Posted by Julie Vogtman, Senior Counsel | Posted on: June 04, 2013 at 12:10 pm

It’s the first week in June: temperatures are rising, the cicadas are swarming, and many state legislatures are wrapping up their 2013 sessions. This flurry of legislative activity has included several important steps forward on the minimum wage.

The biggest news comes from Connecticut, where last week the legislature passed – and the governor signed – a bill to increase the state minimum wage from $8.25 to $9.00 per hour by January 1, 2015. This compromise measure will give a much-needed raise to minimum wage workers in Connecticut, about six in ten of whom are women. An additional 75 cents per hour amounts to $1,500 a year for full-time work, bringing annual wages up from $16,500 to $18,000. That’s a meaningful boost, but still about $500 short of lifting a family of three above the poverty line, much less what is needed in a high-cost state like Connecticut.
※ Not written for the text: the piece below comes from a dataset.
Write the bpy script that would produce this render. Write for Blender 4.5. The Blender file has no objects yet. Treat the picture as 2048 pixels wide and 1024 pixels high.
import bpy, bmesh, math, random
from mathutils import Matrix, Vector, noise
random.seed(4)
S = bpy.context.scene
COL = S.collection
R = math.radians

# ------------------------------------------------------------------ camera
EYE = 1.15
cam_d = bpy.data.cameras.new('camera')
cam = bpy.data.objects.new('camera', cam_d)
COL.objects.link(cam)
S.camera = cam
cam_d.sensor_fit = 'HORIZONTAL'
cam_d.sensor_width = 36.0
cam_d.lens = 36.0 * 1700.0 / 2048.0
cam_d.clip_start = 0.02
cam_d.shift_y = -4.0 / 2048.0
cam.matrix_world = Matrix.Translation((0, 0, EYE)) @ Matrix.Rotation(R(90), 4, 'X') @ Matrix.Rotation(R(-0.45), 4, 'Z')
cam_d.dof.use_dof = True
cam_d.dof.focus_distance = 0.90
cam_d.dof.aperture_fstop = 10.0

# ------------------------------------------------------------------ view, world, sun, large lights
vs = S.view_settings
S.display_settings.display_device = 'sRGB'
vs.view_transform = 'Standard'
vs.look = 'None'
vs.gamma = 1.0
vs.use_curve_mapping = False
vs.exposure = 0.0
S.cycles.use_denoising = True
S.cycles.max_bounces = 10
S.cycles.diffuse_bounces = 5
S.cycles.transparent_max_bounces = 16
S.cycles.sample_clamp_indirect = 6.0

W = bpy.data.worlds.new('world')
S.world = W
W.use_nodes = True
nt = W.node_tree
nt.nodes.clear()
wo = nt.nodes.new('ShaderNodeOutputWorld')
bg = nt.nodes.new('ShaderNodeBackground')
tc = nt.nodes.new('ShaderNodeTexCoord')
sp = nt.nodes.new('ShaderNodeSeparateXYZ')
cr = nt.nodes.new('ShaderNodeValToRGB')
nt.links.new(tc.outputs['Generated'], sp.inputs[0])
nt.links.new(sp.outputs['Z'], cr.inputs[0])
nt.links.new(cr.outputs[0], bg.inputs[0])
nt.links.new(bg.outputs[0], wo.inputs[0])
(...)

And there is a catch: Connecticut’s new law actually reduces the percentage of the minimum wage that employers must pay to workers who receive tips. Today, tipped workers like restaurant servers are entitled to a minimum cash wage that is 69 percent of Connecticut’s full minimum wage ($5.69 per hour). In 2015, when the regular minimum wage is $9.00 instead of $8.25 per hour, tipped workers will be entitled to a minimum cash wage that is 63.2 percent of the full minimum wage ($5.69 per hour) – that is, they will get no raise at all. While most of Connecticut’s minimum wage workers who will get a raise are women, women are also a majority of the tipped workers who will suffer from this unfair exclusion.